Encontro do presidente brasileiro, Luiz Inácio Lula da Silva, com
a secretária-geral da Organização do Tratado de Cooperação
Amazônica (OTCA), María Alexandra Moreira López, no dia 7 de
agosto, em Belém. (edup.ecowas.int)

Também vale a pena destacar que esta região pode vir a se tornar um espaço de disputa entre as grandes potências, justamente por conta destas grandes reservas de lítio. O ex-presidente da Bolívia (no período de 22 de janeiro de 2006 a 10 de novembro de 2019), Luis Arce, deixou isso bem claro quando lembrou Laura Richardson, a comandante do Comando Sul dos Estados Unidos da América (EUA), que, volta e meia, fala sobre a Amazônia e sobre a necessidade da sua “proteção das mãos dos russos e chineses”. Enquanto isso, os EUA seguem infiltrando os seus agentes por toda a região, seja no campo religioso ou das organizações sociais. Isso sem contar no campo militar, com os acordos reiteradamente mantidos com os governos.

Gustavo Petro, presidente da República da Colômbia.
(Créditos fotográficos: Juan Barreto/AFP – tsf.pt)

Como sempre acontece em encontros desta natureza, surgem muitas propostas que, por sua vez, são como uma espécie de eterno retorno. Cada vez que mudam os governos, voltam as velhas propostas que nunca saíram do papel. Gustavo Petro, da Colômbia, sugeriu a criação de um tribunal para julgar crimes ambientais e a troca de dívidas por ações climáticas.

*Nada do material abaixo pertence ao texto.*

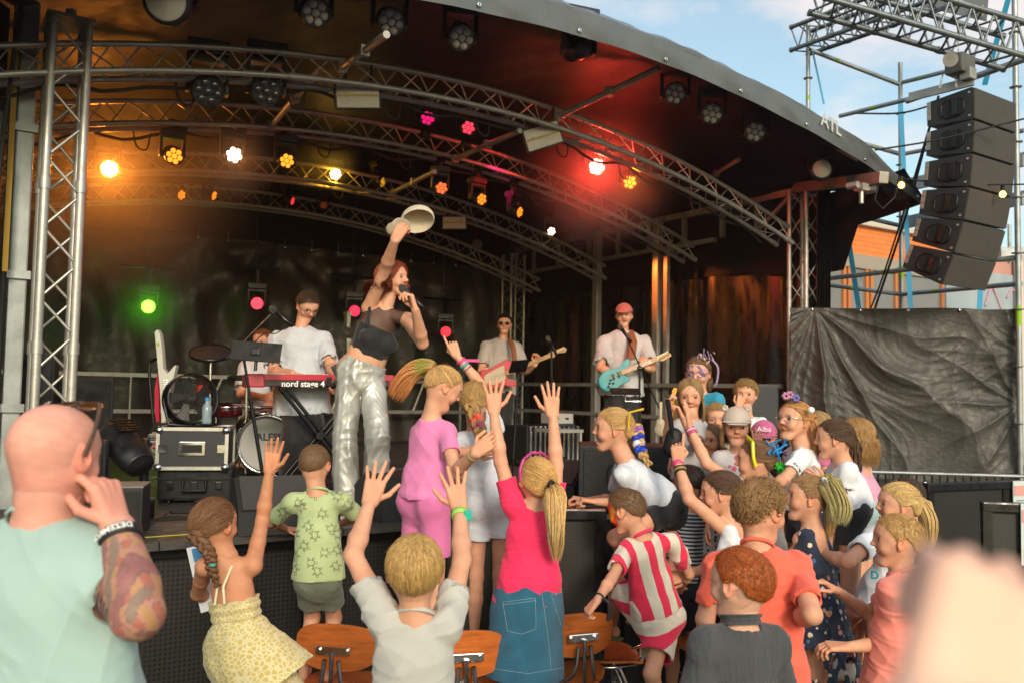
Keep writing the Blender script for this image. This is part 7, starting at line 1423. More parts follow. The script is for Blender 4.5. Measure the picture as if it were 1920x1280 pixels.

Dina Boluarte, a usurpadora do Peru, apontou a necessidade de frear a mineração ilegal.

Dina Boluarte, a primeira mulher a se tornar presidente do
Peru. (Créditos fotográficos: EPA – bbc.com/news)

Praticamente, todos os governantes destacaram a necessidade da participação das comunidades indígenas na proteção do território. Esta mesmo é uma proposta que, normalmente, não encontra amparo na realidade. Veja-se a criação de Belo Monte, entregue durante o governo de Dilma Rousseff ou a proposta de uma estrada cortando um Parque Nacional na Bolívia, durante o governo de Evo Morales. Há muito que avançar nesse caminho.

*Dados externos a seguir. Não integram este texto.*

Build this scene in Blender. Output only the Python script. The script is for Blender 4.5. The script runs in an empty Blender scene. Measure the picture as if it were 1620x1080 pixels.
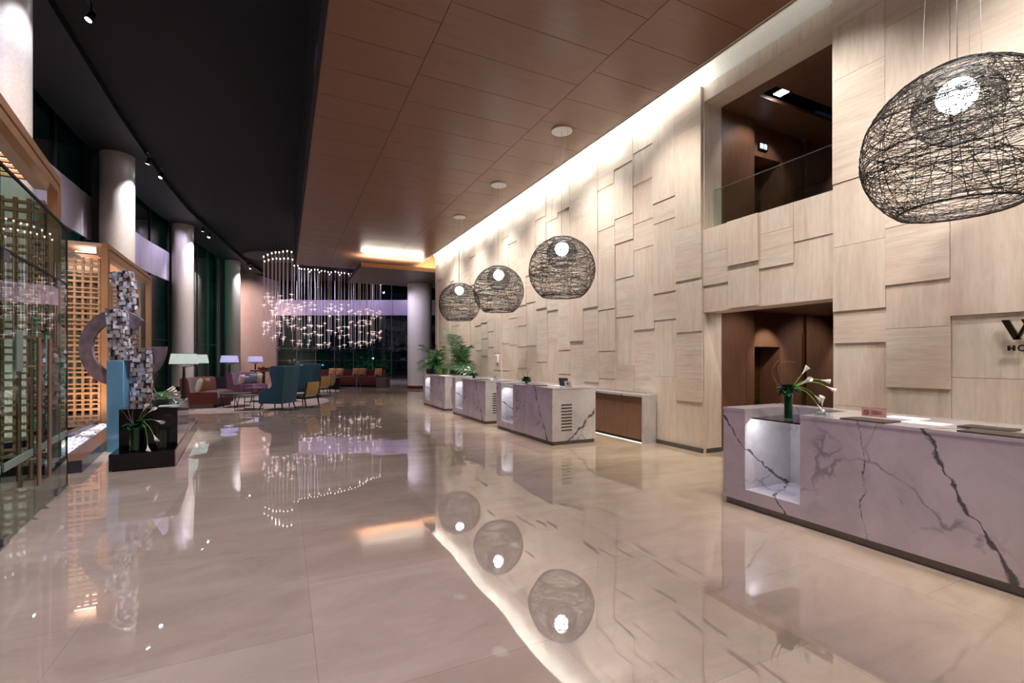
import bpy, bmesh, math, random
from mathutils import Vector, Matrix
PI = math.pi
C = bpy.context.scene.collection
S = bpy.context.scene
random.seed(7)

# ------------------------------------------------------------------ camera
H = 1.57                                   # eye height
F = 749.0                                  # focal length in pixels of a 1620 wide frame
YAW = math.atan(360.0 / F)
CS, SN = math.cos(YAW), math.sin(YAW)
FWD = Vector((SN, CS, 0)); RGT = Vector((CS, -SN, 0))
HOR = 568.0
cam = bpy.data.cameras.new('camera'); camo = bpy.data.objects.new('camera', cam); C.objects.link(camo)
camo.location = (0, 0, H); camo.rotation_euler = (PI / 2, 0, -YAW)
cam.sensor_width = 36; cam.lens = F / 1620 * 36; cam.shift_y = (HOR - 540) / 1620
cam.clip_start = 0.05; cam.clip_end = 300
S.camera = camo

def at(d, px, z=0.0):                      # point at camera depth d in the direction of column px
    v = FWD * d + RGT * ((px - 810) / F * d)
    return Vector((v.x, v.y, z))

# ------------------------------------------------------------------ mesh builder
class MB:
    def __init__(s): s.v = []; s.f = []; s.m = []; s.s = []; s.uv = []
    def add(s, vs, fs, smooth=False, mi=0, uvs=None):
        o = len(s.v); s.v += [tuple(v) for v in vs]
        for k, f in enumerate(fs):
            s.f.append(tuple(i + o for i in f)); s.m.append(mi); s.s.append(smooth)
            s.uv.append(uvs[k] if uvs else None)
        return s
    def box(s, x0, x1, y0, y1, z0, z1, mi=0, M=None, uvf=None):
        vs = [Vector((x, y, z)) for x in (x0, x1) for y in (y0, y1) for z in (z0, z1)]
        fs = [(0, 1, 3, 2), (4, 6, 7, 5), (0, 4, 5, 1), (2, 3, 7, 6), (0, 2, 6, 4), (1, 5, 7, 3)]
        uvs = None
        if uvf: uvs = [[uvf(vs[i]) for i in f] for f in fs]
        if M: vs = [M @ v for v in vs]
        return s.add(vs, fs, False, mi, uvs)
    def rbox(s, x0, x1, y0, y1, z0, z1, r=0.02, seg=2, mi=0, M=None):
        bm = bmesh.new(); bmesh.ops.create_cube(bm, size=1)
        for v in bm.verts:
            v.co = Vector(((x0 + x1) / 2 + v.co.x * (x1 - x0), (y0 + y1) / 2 + v.co.y * (y1 - y0), (z0 + z1) / 2 + v.co.z * (z1 - z0)))
        bmesh.ops.bevel(bm, geom=list(bm.edges), offset=r, segments=seg, affect='EDGES', profile=0.5)
        bm.verts.ensure_lookup_table()
        vs = [v.co.copy() for v in bm.verts]
        if M: vs = [M @ v for v in vs]
        s.add(vs, [[v.index for v in f.verts] for f in bm.faces], True, mi); bm.free(); return s
    def lathe(s, prof, seg=24, c=(0, 0, 0), mi=0, smooth=True, cap=True, M=None, sx=1, sy=1):
        vs = []; fs = []; n = len(prof)
        for r, z in prof:
            for k in range(seg):
                a = 2 * PI * k / seg
                vs.append(Vector((c[0] + r * math.cos(a) * sx, c[1] + r * math.sin(a) * sy, c[2] + z)))
        for i in range(n - 1):
            for k in range(seg):
                k2 = (k + 1) % seg
                fs.append((i * seg + k, i * seg + k2, (i + 1) * seg + k2, (i + 1) * seg + k))
        if cap:
            fs.append(tuple(range(seg))[::-1]); fs.append(tuple((n - 1) * seg + k for k in range(seg)))
        if M: vs = [M @ v for v in vs]
        return s.add(vs, fs, smooth, mi)
    def sphere(s, c, r, seg=20, rings=12, mi=0, sz=1, sx=1, sy=1):
        prof = [(max(1e-4, r * math.sin(PI * i / rings)), -r * sz * math.cos(PI * i / rings)) for i in range(rings + 1)]
        return s.lathe(prof, seg, c, mi, True, False, None, sx, sy)
    def tube(s, pts, rad, seg=6, mi=0, closed=False, smooth=True, cap=True):
        pts = [Vector(p) for p in pts]; n = len(pts)
        R = rad if isinstance(rad, (list, tuple)) else [rad] * n
        vs = []; fs = []; up = None
        for i, p in enumerate(pts):
            if closed: t = pts[(i + 1) % n] - pts[i - 1]
            else: t = pts[min(i + 1, n - 1)] - pts[max(i - 1, 0)]
            if t.length < 1e-9: t = Vector((0, 0, 1))
            t.normalize()
            if up is None: up = Vector((0, 0, 1)) if abs(t.z) < .9 else Vector((1, 0, 0))
            a = up - t * up.dot(t)
            if a.length < 1e-6: a = t.orthogonal()
            a.normalize(); up = a; b = t.cross(a)
            for k in range(seg):
                an = 2 * PI * k / seg
                vs.append(p + (a * math.cos(an) + b * math.sin(an)) * R[i])
        m = n if closed else n - 1
        for i in range(m):
            j = (i + 1) % n
            for k in range(seg):
                k2 = (k + 1) % seg
                fs.append((i * seg + k, i * seg + k2, j * seg + k2, j * seg + k))
        if cap and not closed:
            fs.append(tuple(range(seg))[::-1]); fs.append(tuple((n - 1) * seg + k for k in range(seg)))
        return s.add(vs, fs, smooth, mi)
    def prism(s, poly, z0, z1, mi=0, M=None, smooth=False):       # polygon in xy, extruded in z
        n = len(poly)
        vs = [Vector((p[0], p[1], z0)) for p in poly] + [Vector((p[0], p[1], z1)) for p in poly]
        fs = [tuple(range(n))[::-1], tuple(range(n, 2 * n))] + [(i, (i + 1) % n, n + (i + 1) % n, n + i) for i in range(n)]
        if M: vs = [M @ v for v in vs]
        return s.add(vs, fs, smooth, mi)
    def strip(s, line, z0, z1, th, mi=0):                         # vertical slab following a plan polyline
        n = len(line); vs = []; fs = []
        for i, p in enumerate(line):
            a = Vector(line[max(i - 1, 0)]).to_2d(); b = Vector(line[min(i + 1, n - 1)]).to_2d()
            t = (b - a).normalized(); nn = Vector((-t.y, t.x)) * th
            vs += [(p[0], p[1], z0), (p[0], p[1], z1), (p[0] + nn.x, p[1] + nn.y, z0), (p[0] + nn.x, p[1] + nn.y, z1)]
        for i in range(n - 1):
            o = 4 * i; q = o + 4
            fs += [(o, o + 1, q + 1, q), (o + 2, q + 2, q + 3, o + 3), (o + 1, o + 3, q + 3, q + 1), (o, q, q + 2, o + 2)]
        fs += [(0, 2, 3, 1), (4 * n - 4, 4 * n - 3, 4 * n - 1, 4 * n - 2)]
        return s.add(vs, fs, False, mi)
    def build(s, name, mats, parent=None, loc=None, rz=0.0, label=None, sharp=40):
        me = bpy.data.meshes.new(name); me.from_pydata(s.v, [], s.f)
        if not isinstance(mats, (list, tuple)): mats = [mats]
        for m in mats: me.materials.append(m)
        me.polygons.foreach_set('material_index', s.m); me.polygons.foreach_set('use_smooth', s.s)
        if any(u is not None for u in s.uv):
            L = me.uv_layers.new(name='UVMap'); k = 0
            for p, u in zip(me.polygons, s.uv):
                for j, li in enumerate(p.loop_indices):
                    L.data[li].uv = u[j] if u else (0, 0)
        bm = bmesh.new(); bm.from_mesh(me); bmesh.ops.recalc_face_normals(bm, faces=bm.faces); bm.to_mesh(me); bm.free()
        if any(s.s): me.set_sharp_from_angle(angle=math.radians(sharp))
        me.update()
        o = bpy.data.objects.new(name, me); C.objects.link(o)
        if parent: o.parent = parent
        if loc is not None: o.location = loc
        if rz: o.rotation_euler = (0, 0, rz)
        if label: o['label'] = label
        return o

def tag(o, label, cat, group=None, kind=None):
    o['label'] = label; o['category'] = cat
    if group: o['group'] = group
    if kind: o['kind'] = kind
    return o
def thing(name, label, cat, loc=(0, 0, 0), rz=0.0, group=None):
    o = bpy.data.objects.new(name, None); C.objects.link(o); o.empty_display_size = .1
    o.location = loc; o.rotation_euler = (0, 0, rz)
    return tag(o, label, cat, group)
def struct(o, label, cat='room'):
    return tag(o, label, cat, None, 'structure')
def dup(root, loc, rz=None, label=None, group=None, keep=None):
    r = root.copy(); C.objects.link(r); r.location = loc
    if rz is not None: r.rotation_euler = (0, 0, rz)
    if label: r['label'] = label
    if group: r['group'] = group
    for ch in list(root.children):
        c = ch.copy(); C.objects.link(c); c.parent = r
        for g in list(ch.children):
            e = g.copy(); C.objects.link(e); e.parent = c
    return r

# ------------------------------------------------------------------ materials
def lin(h):
    h = h.lstrip('#'); o = []
    for i in (0, 2, 4):
        c = int(h[i:i + 2], 16) / 255
        o.append(c / 12.92 if c <= .04045 else ((c + .055) / 1.055) ** 2.4)
    return (o[0], o[1], o[2], 1)
class NT:
    def __init__(s, name):
        s.m = bpy.data.materials.new(name); s.m.use_nodes = True
        s.t = s.m.node_tree; s.n = s.t.nodes; s.b = s.n['Principled BSDF']; s.out = s.n['Material Output']
    def node(s, ty, **kw):
        n = s.n.new(ty)
        for k, v in kw.items():
            if k.startswith('i_'): n.inputs[k[2:].replace('_', ' ')].default_value = v
            else: setattr(n, k, v)
        return n
    def link(s, a, b): s.t.links.new(a, b)
    def ramp(s, fac, stops, interp='LINEAR'):
        n = s.node('ShaderNodeValToRGB'); n.color_ramp.interpolation = interp
        e = n.color_ramp.elements
        e[0].position, e[0].color = stops[0]; e[1].position, e[1].color = stops[-1]
        for p, c in stops[1:-1]:
            x = e.new(p); x.color = c
        s.link(fac, n.inputs[0]); return n.outputs[0]
    def math(s, op, a, b=None, c=None, clamp=False):
        n = s.node('ShaderNodeMath', operation=op); n.use_clamp = clamp
        for i, x in enumerate((a, b, c)):
            if x is None: continue
            if isinstance(x, (int, float)): n.inputs[i].default_value = x
            else: s.link(x, n.inputs[i])
        return n.outputs[0]
    def mix(s, fac, a, b, blend='MIX'):
        n = s.node('ShaderNodeMix', data_type='RGBA', blend_type=blend)
        for i, x in ((0, fac), (6, a), (7, b)):
            if isinstance(x, (int, float)): n.inputs[i].default_value = x
            elif isinstance(x, tuple): n.inputs[i].default_value = x
            else: s.link(x, n.inputs[i])
        return n.outputs[2]
    def coord(s, which='Object', scale=(1, 1, 1), rot=(0, 0, 0), loc=(0, 0, 0)):
        tc = s.node('ShaderNodeTexCoord'); mp = s.node('ShaderNodeMapping')
        mp.inputs['Scale'].default_value = scale; mp.inputs['Rotation'].default_value = rot; mp.inputs['Location'].default_value = loc
        s.link(tc.outputs[which], mp.inputs[0]); return mp.outputs[0]
    def noise(s, vec, scale=5, detail=4, rough=.5, dist=0.0):
        n = s.node('ShaderNodeTexNoise'); n.inputs['Scale'].default_value = scale; n.inputs['Detail'].default_value = detail
        n.inputs['Roughness'].default_value = rough; n.inputs['Distortion'].default_value = dist
        s.link(vec, n.inputs['Vector']); return n.outputs['Fac']
    def bump(s, h, strength=.2, dist=.01):
        n = s.node('ShaderNodeBump'); n.inputs['Strength'].default_value = strength; n.inputs['Distance'].default_value = dist
        s.link(h, n.inputs['Height']); s.link(n.outputs[0], s.b.inputs['Normal'])
    def base(s, x):
        if isinstance(x, tuple): s.b.inputs['Base Color'].default_value = x
        else: s.link(x, s.b.inputs['Base Color'])
    def set(s, **kw):
        for k, v in kw.items(): s.b.inputs[k.replace('_', ' ')].default_value = v
        return s

def plain(name, col, rough=.5, metal=0.0, var=.08, scale=30, bump=0.0, **kw):
    t = NT(name); c = lin(col); v = t.coord('Object')
    n = t.noise(v, scale, 3)
    lo = tuple(x * (1 - var) for x in c[:3]) + (1,); hi = tuple(min(1, x * (1 + var)) for x in c[:3]) + (1,)
    t.base(t.ramp(n, [(.3, lo), (.7, hi)])); t.set(Roughness=rough, Metallic=metal)
    if bump: t.bump(n, bump, .01)
    for k, x in kw.items(): t.b.inputs[k.replace('_', ' ')].default_value = x
    return t.m
def emit(name, col, strength):
    t = NT(name); t.base((.8, .8, .8, 1)); t.b.inputs['Emission Color'].default_value = lin(col)
    t.b.inputs['Emission Strength'].default_value = strength; return t.m
def shade(name, col):
    t = NT(name); t.base(lin(col)); t.set(Roughness=.9)
    t.b.inputs['Emission Color'].default_value = lin(col); t.b.inputs['Emission Strength'].default_value = .45  # glow added as emission; the tint is coloured light put into the shade
    tl = t.node('ShaderNodeBsdfTranslucent'); tl.inputs[0].default_value = lin(col); mx = t.node('ShaderNodeMixShader'); mx.inputs[0].default_value = .6
    n = t.noise(t.coord('Object', (1, 1, 1)), 60, 2); t.bump(n, .2, .003)
    t.link(t.b.outputs[0], mx.inputs[1]); t.link(tl.outputs[0], mx.inputs[2]); t.link(mx.outputs[0], t.out.inputs[0]); return t.m
def wood(name, a, b, axis='Z', rough=.4, scale=1.0, fine=14, panel=None):
    t = NT(name)
    sc = {'X': (.5, fine, fine), 'Y': (fine, .5, fine), 'Z': (fine, fine, .5)}[axis]
    v = t.coord('Object', tuple(k * scale for k in sc))
    n = t.noise(v, 2.2, 6, .6, .6); w = t.noise(v, 9, 3, .5)
    f = t.math('ADD', t.math('MULTIPLY', n, .75), t.math('MULTIPLY', w, .25))
    col = t.ramp(f, [(.3, lin(a)), (.52, lin(b)), (.75, lin(a))])
    t.base(col); t.set(Roughness=rough); t.bump(f, .05, .005); return t.m
def glass(name, tint, refl=1.0, ior=1.5):
    t = NT(name); t.n.remove(t.b)
    tr = t.node('ShaderNodeBsdfTransparent'); tr.inputs[0].default_value = lin(tint)
    gl = t.node('ShaderNodeBsdfGlossy'); gl.inputs['Roughness'].default_value = 0.0; gl.inputs[0].default_value = (refl, refl, refl, 1)
    fr = t.node('ShaderNodeFresnel'); fr.inputs[0].default_value = ior
    mx = t.node('ShaderNodeMixShader'); geo = t.node('ShaderNodeNewGeometry'); t.link(t.math('MULTIPLY', fr.outputs[0], t.math('SUBTRACT', 1.0, geo.outputs['Backfacing'])), mx.inputs[0]); t.link(tr.outputs[0], mx.inputs[1]); t.link(gl.outputs[0], mx.inputs[2])
    t.link(mx.outputs[0], t.out.inputs[0]); return t.m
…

O ponto central do encontro foi a necessidade de união dos países para atuar na proteção da floresta, mas também para questionar o sistema financeiro mundial. Nada se ouviu sobre a questão principal que é a natureza do capitalismo, ou seja, a necessidade de avanço permanente carregando com ele a destruição sistemática. A vice-presidente da Venezuela, Delcy Rodríguez, destacou a necessidade da soberania dos países na relação com as grandes potências. E esse foi um tópico que passou batido.

A vice-presidente da Venezuela, Delcy Rodríguez, durante o seu
discurso na Cúpula da Amazônia. (noticias.uol.com.br)

Apesar de Gustavo Petro ter falado sobre a contradição que há entre a fala de proteção e a exploração petroleira e mineral que segue sendo permitida pelos países envolvidos, ele não deixou claro aquilo que o doutorando em Economia e membro do Instituto de Estudos Latino-Americanos (IELA), Maicon Cláudio da Silva, aponta como fundamental: a discussão sobre a destruição desigual. Os países ricos cobram ações de proteção dos países periféricos, mas são eles mesmos os que promovem a destruição. E o que fazem – muito bem feito – é proteger os seus ambientes regionais, deixando para a periferia do Mundo o ônus da destruição. Ora, trocar por créditos de carbono ou perdão da dívida não resolve a situação dos países que se encontram tomados por multinacionais explorando minérios, madeira ou energia, matando espaços e gentes.

(Créditos fotográficos: Twitter/reprodução – veja.abril.com.br)

Ao falar de soberania, Delcy Rodríguez buscou apontar o exemplo da Venezuela que nacionalizou a Petróleos de Venezuela S. A. (PDVSA), hoje estatal do petróleo. Ainda que siga apostando no petróleo, os lucros da empresa se prestam a fomentar o desenvolvimento nacional, quebrando assim a fórmula da destruição desigual. Hoje, no modo de produção capitalista, as grandes empresas vinculadas às grandes potências levam as riquezas e deixam o caos. É, simplesmente, assim. E é algo que acontece desde a invasão em 1492, ano que assinala a chegada dos Espanhóis ao continente americano.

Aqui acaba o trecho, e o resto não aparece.